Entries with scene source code
###

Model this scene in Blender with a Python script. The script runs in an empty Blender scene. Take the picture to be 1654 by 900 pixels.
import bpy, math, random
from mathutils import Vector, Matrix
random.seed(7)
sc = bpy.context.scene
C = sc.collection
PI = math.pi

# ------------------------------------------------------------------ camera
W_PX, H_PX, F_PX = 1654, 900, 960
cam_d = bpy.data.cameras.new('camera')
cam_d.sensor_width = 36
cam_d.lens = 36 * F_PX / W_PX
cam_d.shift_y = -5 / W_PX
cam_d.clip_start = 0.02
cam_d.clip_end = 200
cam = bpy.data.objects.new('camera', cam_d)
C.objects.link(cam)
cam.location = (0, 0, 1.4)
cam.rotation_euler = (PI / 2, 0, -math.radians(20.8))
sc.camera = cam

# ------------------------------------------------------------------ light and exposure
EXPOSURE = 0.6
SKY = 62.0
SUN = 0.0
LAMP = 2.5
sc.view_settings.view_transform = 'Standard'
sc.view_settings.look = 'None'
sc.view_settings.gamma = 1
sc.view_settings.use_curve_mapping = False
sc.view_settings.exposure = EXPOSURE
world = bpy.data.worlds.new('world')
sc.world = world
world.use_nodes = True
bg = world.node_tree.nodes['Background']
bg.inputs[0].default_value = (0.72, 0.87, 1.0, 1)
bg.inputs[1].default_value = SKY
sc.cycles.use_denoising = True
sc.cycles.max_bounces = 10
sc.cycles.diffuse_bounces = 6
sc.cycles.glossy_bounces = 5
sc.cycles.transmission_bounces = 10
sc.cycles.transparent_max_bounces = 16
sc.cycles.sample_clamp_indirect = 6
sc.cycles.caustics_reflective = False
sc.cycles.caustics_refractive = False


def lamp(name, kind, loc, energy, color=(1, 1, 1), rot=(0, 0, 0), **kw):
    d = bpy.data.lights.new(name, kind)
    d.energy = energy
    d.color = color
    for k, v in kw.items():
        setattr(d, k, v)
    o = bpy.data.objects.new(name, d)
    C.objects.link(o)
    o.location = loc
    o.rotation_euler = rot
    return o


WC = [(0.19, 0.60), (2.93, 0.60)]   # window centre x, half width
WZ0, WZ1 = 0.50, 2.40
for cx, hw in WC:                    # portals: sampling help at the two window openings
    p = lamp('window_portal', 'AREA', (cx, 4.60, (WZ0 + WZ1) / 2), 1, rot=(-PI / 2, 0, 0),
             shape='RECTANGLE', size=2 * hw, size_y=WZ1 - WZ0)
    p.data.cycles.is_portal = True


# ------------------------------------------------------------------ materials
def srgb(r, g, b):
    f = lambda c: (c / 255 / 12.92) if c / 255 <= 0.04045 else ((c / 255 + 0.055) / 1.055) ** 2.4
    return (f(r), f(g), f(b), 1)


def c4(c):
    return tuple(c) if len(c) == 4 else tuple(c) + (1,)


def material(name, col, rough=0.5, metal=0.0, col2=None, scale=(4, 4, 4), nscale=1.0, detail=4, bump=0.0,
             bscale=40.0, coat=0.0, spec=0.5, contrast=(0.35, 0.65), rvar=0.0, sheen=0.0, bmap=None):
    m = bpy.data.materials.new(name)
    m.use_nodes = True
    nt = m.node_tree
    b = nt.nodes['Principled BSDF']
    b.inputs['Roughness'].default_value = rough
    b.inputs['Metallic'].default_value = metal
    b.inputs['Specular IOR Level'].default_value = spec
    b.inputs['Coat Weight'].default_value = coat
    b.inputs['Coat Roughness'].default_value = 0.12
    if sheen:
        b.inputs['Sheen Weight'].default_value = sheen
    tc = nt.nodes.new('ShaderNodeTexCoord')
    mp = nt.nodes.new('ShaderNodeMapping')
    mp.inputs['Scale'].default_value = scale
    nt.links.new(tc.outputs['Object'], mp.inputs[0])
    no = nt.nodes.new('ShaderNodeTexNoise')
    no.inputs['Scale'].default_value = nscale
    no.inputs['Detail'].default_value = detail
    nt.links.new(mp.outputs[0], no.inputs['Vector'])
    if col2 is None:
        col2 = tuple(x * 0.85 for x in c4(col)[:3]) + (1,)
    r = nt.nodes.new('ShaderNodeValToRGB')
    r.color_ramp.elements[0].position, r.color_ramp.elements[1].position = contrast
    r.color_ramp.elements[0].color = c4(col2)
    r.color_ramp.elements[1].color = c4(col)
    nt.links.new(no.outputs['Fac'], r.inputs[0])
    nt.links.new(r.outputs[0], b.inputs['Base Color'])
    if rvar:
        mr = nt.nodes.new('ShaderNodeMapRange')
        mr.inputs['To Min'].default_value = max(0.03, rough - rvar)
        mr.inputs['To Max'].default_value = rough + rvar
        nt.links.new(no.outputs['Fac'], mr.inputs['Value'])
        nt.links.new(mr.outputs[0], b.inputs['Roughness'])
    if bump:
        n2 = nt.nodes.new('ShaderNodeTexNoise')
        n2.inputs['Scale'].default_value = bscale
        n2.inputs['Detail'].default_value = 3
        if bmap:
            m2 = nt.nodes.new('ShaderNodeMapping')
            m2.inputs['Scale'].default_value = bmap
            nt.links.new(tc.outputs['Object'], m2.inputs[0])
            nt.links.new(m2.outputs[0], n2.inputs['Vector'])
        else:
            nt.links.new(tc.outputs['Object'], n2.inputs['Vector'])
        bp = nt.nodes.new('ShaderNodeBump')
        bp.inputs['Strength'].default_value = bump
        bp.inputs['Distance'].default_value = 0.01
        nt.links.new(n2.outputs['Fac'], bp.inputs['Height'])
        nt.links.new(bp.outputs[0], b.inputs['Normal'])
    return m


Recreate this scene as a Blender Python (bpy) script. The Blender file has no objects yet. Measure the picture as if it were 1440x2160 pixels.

###

## What to work on
Each line must be given again exactly as written above.

## Solved problem
Model this scene in Blender with a Python script. The script runs in an empty Blender scene. Take the picture to be 1654 by 900 pixels.
import bpy, math, random
from mathutils import Vector, Matrix
random.seed(7)
sc = bpy.context.scene
C = sc.collection
PI = math.pi

# ------------------------------------------------------------------ camera
W_PX, H_PX, F_PX = 1654, 900, 960
cam_d = bpy.data.cameras.new('camera')
cam_d.sensor_width = 36
cam_d.lens = 36 * F_PX / W_PX
cam_d.shift_y = -5 / W_PX
cam_d.clip_start = 0.02
cam_d.clip_end = 200
cam = bpy.data.objects.new('camera', cam_d)
C.objects.link(cam)
cam.location = (0, 0, 1.4)
cam.rotation_euler = (PI / 2, 0, -math.radians(20.8))
sc.camera = cam

# ------------------------------------------------------------------ light and exposure
EXPOSURE = 0.6
SKY = 62.0
SUN = 0.0
LAMP = 2.5
sc.view_settings.view_transform = 'Standard'
sc.view_settings.look = 'None'
sc.view_settings.gamma = 1
sc.view_settings.use_curve_mapping = False
sc.view_settings.exposure = EXPOSURE
world = bpy.data.worlds.new('world')
sc.world = world
world.use_nodes = True
bg = world.node_tree.nodes['Background']
bg.inputs[0].default_value = (0.72, 0.87, 1.0, 1)
bg.inputs[1].default_value = SKY
sc.cycles.use_denoising = True
sc.cycles.max_bounces = 10
sc.cycles.diffuse_bounces = 6
sc.cycles.glossy_bounces = 5
sc.cycles.transmission_bounces = 10
sc.cycles.transparent_max_bounces = 16
sc.cycles.sample_clamp_indirect = 6
sc.cycles.caustics_reflective = False
sc.cycles.caustics_refractive = False


def lamp(name, kind, loc, energy, color=(1, 1, 1), rot=(0, 0, 0), **kw):
    d = bpy.data.lights.new(name, kind)
    d.energy = energy
    d.color = color
    for k, v in kw.items():
        setattr(d, k, v)
    o = bpy.data.objects.new(name, d)
    C.objects.link(o)
    o.location = loc
    o.rotation_euler = rot
    return o


WC = [(0.19, 0.60), (2.93, 0.60)]   # window centre x, half width
WZ0, WZ1 = 0.50, 2.40
for cx, hw in WC:                    # portals: sampling help at the two window openings
    p = lamp('window_portal', 'AREA', (cx, 4.60, (WZ0 + WZ1) / 2), 1, rot=(-PI / 2, 0, 0),
             shape='RECTANGLE', size=2 * hw, size_y=WZ1 - WZ0)
    p.data.cycles.is_portal = True


# ------------------------------------------------------------------ materials
def srgb(r, g, b):
    f = lambda c: (c / 255 / 12.92) if c / 255 <= 0.04045 else ((c / 255 + 0.055) / 1.055) ** 2.4
    return (f(r), f(g), f(b), 1)


def c4(c):
    return tuple(c) if len(c) == 4 else tuple(c) + (1,)


def material(name, col, rough=0.5, metal=0.0, col2=None, scale=(4, 4, 4), nscale=1.0, detail=4, bump=0.0,
             bscale=40.0, coat=0.0, spec=0.5, contrast=(0.35, 0.65), rvar=0.0, sheen=0.0, bmap=None):
    m = bpy.data.materials.new(name)
    m.use_nodes = True
    nt = m.node_tree
    b = nt.nodes['Principled BSDF']
    b.inputs['Roughness'].default_value = rough
    b.inputs['Metallic'].default_value = metal
    b.inputs['Specular IOR Level'].default_value = spec
    b.inputs['Coat Weight'].default_value = coat
    b.inputs['Coat Roughness'].default_value = 0.12
    if sheen:
        b.inputs['Sheen Weight'].default_value = sheen
    tc = nt.nodes.new('ShaderNodeTexCoord')
    mp = nt.nodes.new('ShaderNodeMapping')
    mp.inputs['Scale'].default_value = scale
    nt.links.new(tc.outputs['Object'], mp.inputs[0])
    no = nt.nodes.new('ShaderNodeTexNoise')
    no.inputs['Scale'].default_value = nscale
    no.inputs['Detail'].default_value = detail
    nt.links.new(mp.outputs[0], no.inputs['Vector'])
    if col2 is None:
        col2 = tuple(x * 0.85 for x in c4(col)[:3]) + (1,)
    r = nt.nodes.new('ShaderNodeValToRGB')
    r.color_ramp.elements[0].position, r.color_ramp.elements[1].position = contrast
    r.color_ramp.elements[0].color = c4(col2)
    r.color_ramp.elements[1].color = c4(col)
    nt.links.new(no.outputs['Fac'], r.inputs[0])
    nt.links.new(r.outputs[0], b.inputs['Base Color'])
    if rvar:
        mr = nt.nodes.new('ShaderNodeMapRange')
        mr.inputs['To Min'].default_value = max(0.03, rough - rvar)
        mr.inputs['To Max'].default_value = rough + rvar
        nt.links.new(no.outputs['Fac'], mr.inputs['Value'])
        nt.links.new(mr.outputs[0], b.inputs['Roughness'])
    if bump:
        n2 = nt.nodes.new('ShaderNodeTexNoise')
        n2.inputs['Scale'].default_value = bscale
        n2.inputs['Detail'].default_value = 3
        if bmap:
            m2 = nt.nodes.new('ShaderNodeMapping')
            m2.inputs['Scale'].default_value = bmap
            nt.links.new(tc.outputs['Object'], m2.inputs[0])
            nt.links.new(m2.outputs[0], n2.inputs['Vector'])
        else:
            nt.links.new(tc.outputs['Object'], n2.inputs['Vector'])
        bp = nt.nodes.new('ShaderNodeBump')
        bp.inputs['Strength'].default_value = bump
        bp.inputs['Distance'].default_value = 0.01
        nt.links.new(n2.outputs['Fac'], bp.inputs['Height'])
        nt.links.new(bp.outputs[0], b.inputs['Normal'])
    return m


Recreate this scene as a Blender Python (bpy) script. The Blender file has no objects yet. Measure the picture as if it were 1440x2160 pixels.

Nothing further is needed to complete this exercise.